One of those feelings: The tension between the actual expression of Polynesian culture and the perception of that culture. This comes across most strongly at Morton’s, the nightclub catering to white outsiders in which Polynesian locals, male and female, barely wear anything while serving drinks, and hip-shaking tāmūrē shows are a spectacle. When they’re not performing, there’s piped-in steel guitar music to add just the right stereotypical allure for tourists who wouldn’t want anything else. At one moment, De Roller adds his own directorial critique to the tāmūrē show, urging the male performers to add more “violence” to their performance. As always in colonialism, the colonizer thinks they understand the culture of the colonized better than they do.
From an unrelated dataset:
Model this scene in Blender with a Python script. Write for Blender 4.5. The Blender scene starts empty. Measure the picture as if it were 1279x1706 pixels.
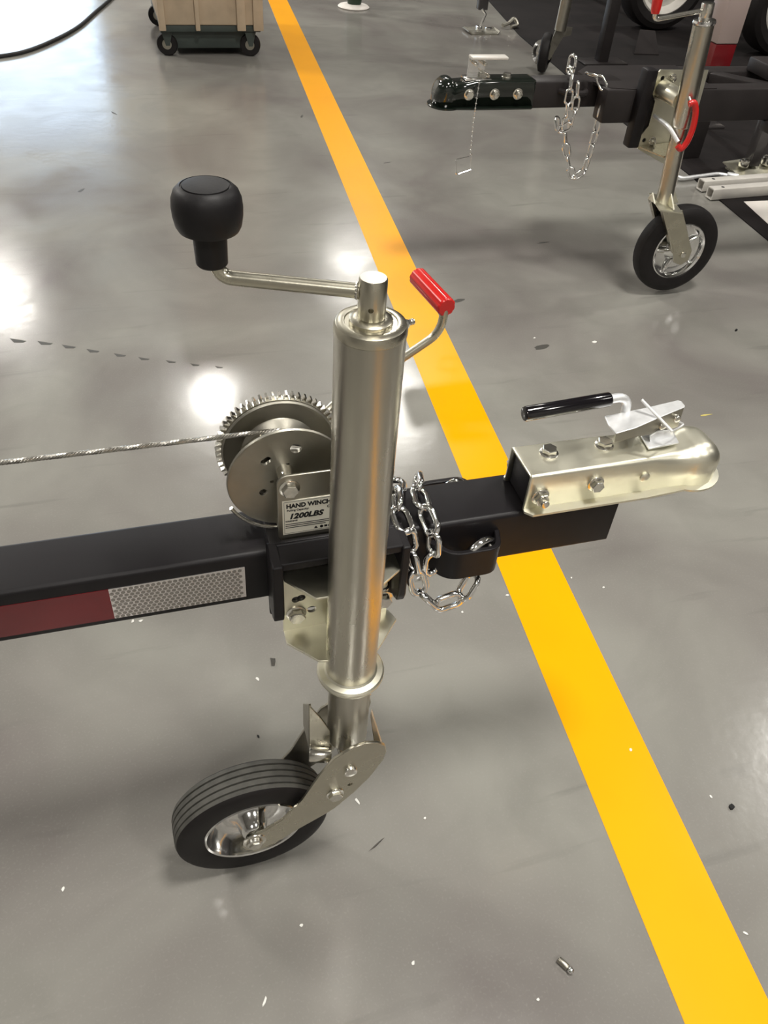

“Pacifiction” is far too oblique to be fully an heir to the Pakula conspiracy thriller tradition. Thomas Pynchon and “the conspiracy that’s just out of reach and never quite defined” feels a more apt comparison. After all, it’s possible weapons testing will never resume here. But isn’t it disturbing enough that it’s considered at all? “Pacifiction” is vital because it’s a movie for a culture constantly patting itself on the back but in desperate risk of repeating all its previous mistakes. Where every little bit of progress is imperiled. We delude ourselves in thinking colonial exploitation was left behind in the 20th century (along with nuclear tests). Or maybe we choose to ignore what’s right in front of us.

What do you want next when you already have paradise? Well, it’s only a paradise if you can keep it.

Grade: A

“Pacifiction” will be released by Grasshopper Film and Gratitude Films on a date to be announced.